Jazz’s great anti-hero brought the same “sharpshooter” mentality, as his friend Willie “The Lion” Smith called it, to his music. Morton brags of how he would travel to one town after another (St. Louis, Memphis, Chicago), find out who the local keyboard champ was, and, without letting on who he was, take the unsuspecting guy by surprise.


Yet Jelly Roll was also a supreme musicologist. He explains in convincing detail how an old French quadrille evolved into the jazz standard “Tiger Rag.” He reminds us of the importance of “the Latin tinge”: Without it, he insists, one can “never have the right seasoning, I call it, for jazz.” He takes us step by step through the creation of jazz – which he achieved, he said, by forging ragtime with the blues – and he spells out the concepts of syncopation and swing. He also explains, among other things, that ragtime was a specific body of compositions, whereas jazz was a style that could be applied to any tune.


These recordings are an American treasure for the piano solos alone, but they also show Morton to be one of the great male blues singers. Though Morton had sung on a handful of his 1920s records, that aspect of his talent came to the fore here (and, thanks to the Library of Congress and Rounder Records, we can hear his voice with proper pitch correction and noise reduction).


A surprising amount of the previously unheard vocal material here concerns the same subject matter that Robin Williams addressed at Jazz at Lincoln Center’s recent benefit for hurricane victims: the Crescent City as the original girl gone wild. There’s Jelly’s infamous “Winin’ Boy Blues,” in which he brags of his sexual prowess. The “Murder Ballad” climaxes – forgive the expression – in a sex scene at a women’s prison. “The Dirty Dozens” is his insult song, which delineates at some length the lifestyle of the mother of the person he’s speaking to, specifically her failure to wear undergarments. “Make Me a Pallet on the Floor” describes the sexual act in vivid detail for 17 minutes and 19 choruses – which, for most of us, unfortunately, is longer than the act itself.

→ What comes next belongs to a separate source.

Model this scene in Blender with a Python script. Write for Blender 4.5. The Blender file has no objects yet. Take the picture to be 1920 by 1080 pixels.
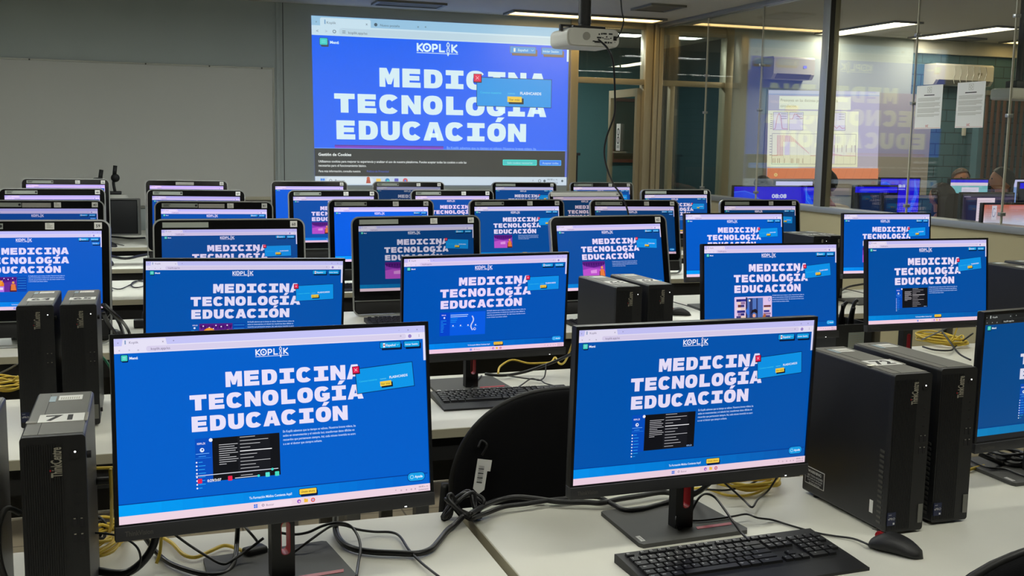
import bpy, bmesh, math, random
from mathutils import Vector, Matrix, Euler
random.seed(7)
PI = math.pi
R = math.radians
scene = bpy.context.scene
C = scene.collection
# ---------------------------------------------------------------- camera, world, exposure
F = 2020.0; PITCH = R(7.61); ROLL = R(.99); TH = R(18.8); CH = 1.54
cam_d = bpy.data.cameras.new('camera'); cam = bpy.data.objects.new('camera', cam_d); C.objects.link(cam)
cam_d.sensor_fit = 'HORIZONTAL'; cam_d.sensor_width = 36.0; cam_d.lens = 36.0 * F / 1920.0
cam_d.clip_start = .05; cam_d.clip_end = 100
fwd = Vector((math.sin(TH) * math.cos(PITCH), math.cos(TH) * math.cos(PITCH), -math.sin(PITCH)))
rt0 = Vector((math.cos(TH), -math.sin(TH), 0)); up0 = rt0.cross(fwd)
rt = rt0 * math.cos(ROLL) + up0 * math.sin(ROLL)
up = up0 * math.cos(ROLL) - rt0 * math.sin(ROLL)
cam.matrix_world = Matrix(((rt.x, up.x, -fwd.x, 0), (rt.y, up.y, -fwd.y, 0), (rt.z, up.z, -fwd.z, CH), (0, 0, 0, 1)))
scene.camera = cam
scene.view_settings.view_transform = 'Standard'; scene.view_settings.look = 'None'
scene.view_settings.exposure = 0.0; scene.view_settings.gamma = 1.0; scene.view_settings.use_curve_mapping = False
world = bpy.data.worlds.new('world'); scene.world = world; world.use_nodes = True
world.node_tree.nodes['Background'].inputs[0].default_value = (.5, .55, .6, 1)
world.node_tree.nodes['Background'].inputs[1].default_value = .02
YW = 10.0      # front wall
XG = 4.90      # glass partition
CZ = 2.755     # ceiling
DZ = .75       # desk top

def ray(px, py):
    a, b = px - 960, py - 540
    return (fwd * F + rt * a - up * b).normalized()
def onz(px, py, z=DZ):
    r = ray(px, py); return r * ((z - CH) / r.z) + Vector((0, 0, CH))
def ony(px, py, y):
    r = ray(px, py); return r * (y / r.y) + Vector((0, 0, CH))
def onx(px, py, x):
    r = ray(px, py); return r * (x / r.x) + Vector((0, 0, CH))

# ---------------------------------------------------------------- colours and materials
def s2l(c):
    return tuple(((v / 255) / 12.92 if v / 255 <= .04045 else (((v / 255) + .055) / 1.055) ** 2.4) for v in c)
MATS = {}
def mat(name, rgb, rough=.5, metal=0.0, noise=0.0, nscale=40, bump=0.0, bscale=200, spec=.5, emit=None, es=1.0):
    if name in MATS: return MATS[name]
    m = bpy.data.materials.new(name); m.use_nodes = True; nt = m.node_tree; b = nt.nodes['Principled BSDF']
    col = s2l(rgb) + (1,)
    b.inputs['Base Color'].default_value = col; b.inputs['Roughness'].default_value = rough
    b.inputs['Metallic'].default_value = metal; b.inputs['Specular IOR Level'].default_value = spec
    tc = None
    if noise or bump:
        tc = nt.nodes.new('ShaderNodeTexCoord')
    if noise:
        n = nt.nodes.new('ShaderNodeTexNoise'); n.inputs['Scale'].default_value = nscale; n.inputs['Detail'].default_value = 5
        nt.links.new(tc.outputs['Object'], n.inputs['Vector'])
        mr = nt.nodes.new('ShaderNodeMapRange'); mr.inputs['To Min'].default_value = 1 - noise; mr.inputs['To Max'].default_value = 1 + noise
        nt.links.new(n.outputs['Fac'], mr.inputs['Value'])
        mx = nt.nodes.new('ShaderNodeVectorMath'); mx.operation = 'SCALE'; mx.inputs[0].default_value = col[:3]
        nt.links.new(mr.outputs['Result'], mx.inputs['Scale']); nt.links.new(mx.outputs['Vector'], b.inputs['Base Color'])
    if bump:
        n2 = nt.nodes.new('ShaderNodeTexNoise'); n2.inputs['Scale'].default_value = bscale
        nt.links.new(tc.outputs['Object'], n2.inputs['Vector'])
        bp = nt.nodes.new('ShaderNodeBump'); bp.inputs['Strength'].default_value = bump; bp.inputs['Distance'].default_value = .004
        nt.links.new(n2.outputs['Fac'], bp.inputs['Height']); nt.links.new(bp.outputs['Normal'], b.inputs['Normal'])
    if emit is not None:
        b.inputs['Emission Color'].default_value = s2l(emit) + (1,); b.inputs['Emission Strength'].default_value = es
    MATS[name] = m
    return m

M_desk = mat('desk laminate', (216, 215, 204), .45, noise=.035, nscale=9)
M_deskedge = mat('desk edge band', (178, 172, 150), .5)
M_deskmetal = mat('dark desk steel', (38, 38, 38), .55, metal=.2)
M_greymetal = mat('grey steel leg', (120, 120, 118), .4, metal=.6)
M_black = mat('black textured plastic', (22, 22, 24), .5, bump=.12, bscale=900)
M_black2 = mat('matte black plastic', (14, 14, 16), .55)
M_chin = mat('charcoal monitor plastic', (46, 46, 49), .45)
M_gloss = mat('glossy black bezel', (8, 8, 10), .12)
M_bezel = mat('black monitor bezel', (9, 9, 13), .35)
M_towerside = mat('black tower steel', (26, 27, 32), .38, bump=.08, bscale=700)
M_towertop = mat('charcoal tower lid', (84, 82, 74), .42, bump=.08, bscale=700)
M_silver = mat('silver frame', (176, 178, 176), .28, metal=.7)
M_red = mat('red accent', (185, 22, 34), .4)
M_sticker = mat('white paper label', (225, 225, 222), .6)
M_stickerg = mat('grey green label', (150, 156, 148), .45)
M_ink = mat('black print', (22, 20, 24), .7)
M_inkw = mat('white print', (215, 215, 215), .6)
M_inkg = mat('grey print', (150, 146, 132), .4)
M_tape = mat('shiny clear tape', (190, 188, 182), .12, metal=.3)
M_led = mat('white power light', (255, 255, 255), .4, emit=(255, 255, 255), es=1.6)
M_key = mat('black key cap', (20, 20, 23), .42)
M_cable = mat('black cable rubber', (16, 16, 19), .38)
M_cableg = mat('grey cable rubber', (110, 110, 108), .45)
M_yellow = mat('yellow network cable', (214, 184, 62), .42)
M_green = mat('green cable', (30, 110, 80), .45)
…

Thanks to Lomax, Jelly Roll would become one of jazz’s great oracles. Now we can listen to him directly as he talks about such Louisiana traditions as social societies, and even guides us through a classic New Orleans funeral – the band would play the joyous “Didn’t He Ramble” on the way back, turning the funeral itself into a parade. Jelly Roll himself would ramble all over the map until the butcher cut him down.